O magistrado defendeu que, neste contexto, é preciso definir os limites do "Estado de Direito Digital" e disse acreditar que, por causa da evolução tecnológica, há profissões jurídicas que vão desaparecer e outras que vão ser adaptadas, "Os grandes escritórios de advogados já se aperceberam disso, mas o mesmo não acontece na magistratura", afirmou José Joaquim Martins.

O juiz admitiu que se venham a realizar julgamentos virtuais, mas defendeu que tal só deve poder acontecer em casos cíveis de pouco valor. "É preciso soluções diferenciadas, ajustadas à própria natureza do processo. Não faz sentido fazer um julgamento de um homicídio à distância", considerou.

O assessor do TC lembrou que a tecnologia não está acessível a todos e falou da "exclusão digital", sublinhando que há partes do país, como o interior da Madeira, onde, muitas vezes, não existe acesso à Internet.

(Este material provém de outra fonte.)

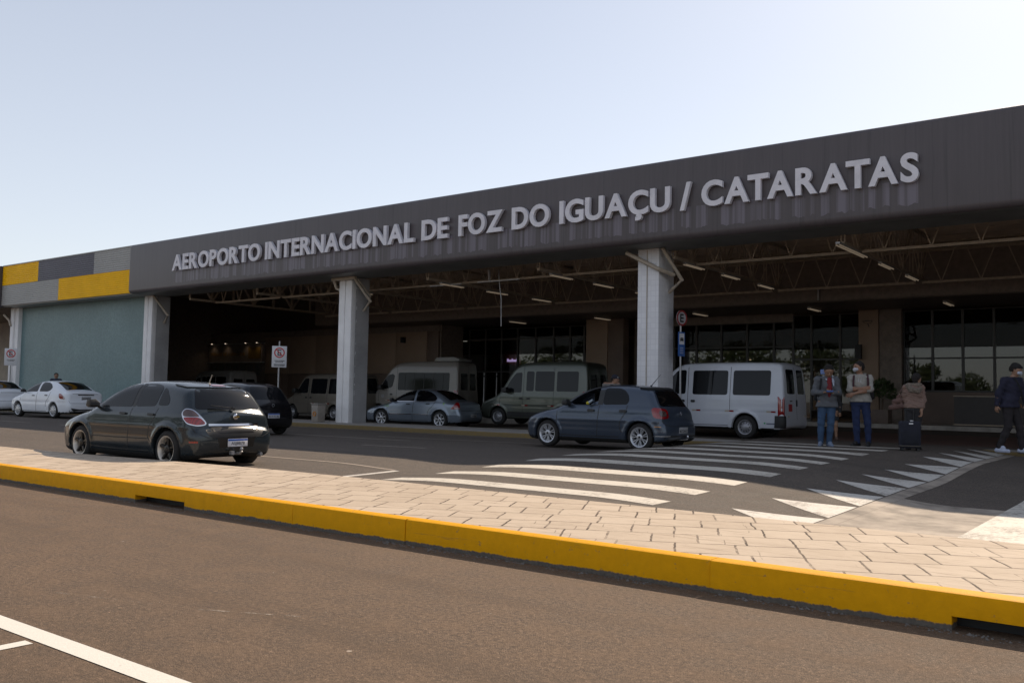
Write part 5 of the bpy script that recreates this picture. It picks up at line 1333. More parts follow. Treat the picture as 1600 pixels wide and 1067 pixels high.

Por outro lado, lembrou que nem todos têm acesso sequer a um telemóvel. "Os infoexcluídos não podem tornar-se excluídos do direito", sustentou, defendendo que entidades como as juntas de freguesia têm que ter ferramentas e pessoas disponíveis para ajudar quem não possui literacia digital.

Relativamente aos juízes, afirmou que sendo obrigados a usar ferramentas digitais é importante que as saibam usar de forma a não ficarem dependentes de terceiros. "É fundamental haver formação individual e contínua para os juízes nesta área", defendeu.

José Joaquim Martins voltou a insistir numa mudança por que os juízes lutam há algum tempo: a gestão directa dos sistemas informáticos da Justiça, que passariam a ser controlados pelos conselhos superiores dos magistrados e não pelo Ministério da Justiça.

Os desafios e os riscos que a tecnologia traz aos tribunais foi um tema abordado esta quinta-feira na sessão de abertura do congresso tanto pela presidente do Supremo Tribunal Administrativo, Dulce Neto, como pelo presidente da Associação Sindical dos Juízes Portugueses, Manuel Ramos Soares.

Dulce Neto pediu aos juízes para debaterem os perigos da aplicação da tecnologia na Justiça e para garantirem uma "adequada articulação entre tecnologia, direitos humanos e direitos fundamentais, certificando que as soluções digitais adoptadas são seguras e neutras e geram actos digitais compreensíveis, justos e não discriminatórios".

Manuel Ramos Soares também considerou que está a bater à porta dos tribunais "o invencível desafio da inteligência artificial, com riscos sérios de descaracterização e desumanização da justiça". E acrescentou: "Sujeito à pressão dos números, da rapidez de resposta e da produtividade estatística, o exercício do poder judicial está cada vez mais funcionalizado.

O presidente da ASJP sublinhou que "o afastamento físico do juiz do tribunal, permitido pelo acesso electrónico ao processo e incentivado pelas vantagens da eficiência, se não for rapidamente contido em limites razoáveis, vai aniquilar a função simbólica clássica da justiça, desumanizar o processo de análise e decisão, aumentar a probabilidade do erro".